My idea of lean prose is writing that does its job most efficiently—the way a lean athlete moves gracefully—affecting the audience more immediately and in exactly the way the writer intends. I don't link it any specific syntax. It depends on what the writer wants to accomplish.

Lean prose isn't necessarily specific to any writer, either. I've seen many writers use it as a means of characterization. Westlake writes leanly as Richard Stark because master thief Parker is coldly efficient. Westlake's other books are more meandering. The same can be said about Block's Matt Scudder series versus his other books.

One would think lean prose would be useful to thriller writers, to keep readers turning pages, but thrillers are often huge tomes, not fast reads.

3 comments:

Bill Cameron said...

I think that's a good, clean statement.
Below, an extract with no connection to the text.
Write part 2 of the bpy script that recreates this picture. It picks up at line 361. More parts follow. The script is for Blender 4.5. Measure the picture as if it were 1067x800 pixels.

Lean, one might say.

In a larger sense, while I definitely appreciate lean prose, sometimes I worry that it's become a kind of Holy Grail, rather than simply one of many valuable tool a writer can use. As a term in criticism, it can sometimes be used as a rather blunt weapon, a way to attack work as if writing in a lean way is the only method allowed.

Lean writing can be very effective, but so can florid prose. Because the narrative style is just one aspect of a piece of writing, I think it's crucial to judge work as a whole. Voice, plot, character, prose style all work together.

Gerald So said...

I agree, Bill. Every technique has its place. For example, if a character were a blabber, I would expect his narrative to be garrulous, not lean.

Dave White said...

I think you both make excellent points here. I love my prose lean, usually, but I'm finding myself pulled into Dennis Lehane's The Given Day, which is both beautifully written and probably wouldn't be called lean.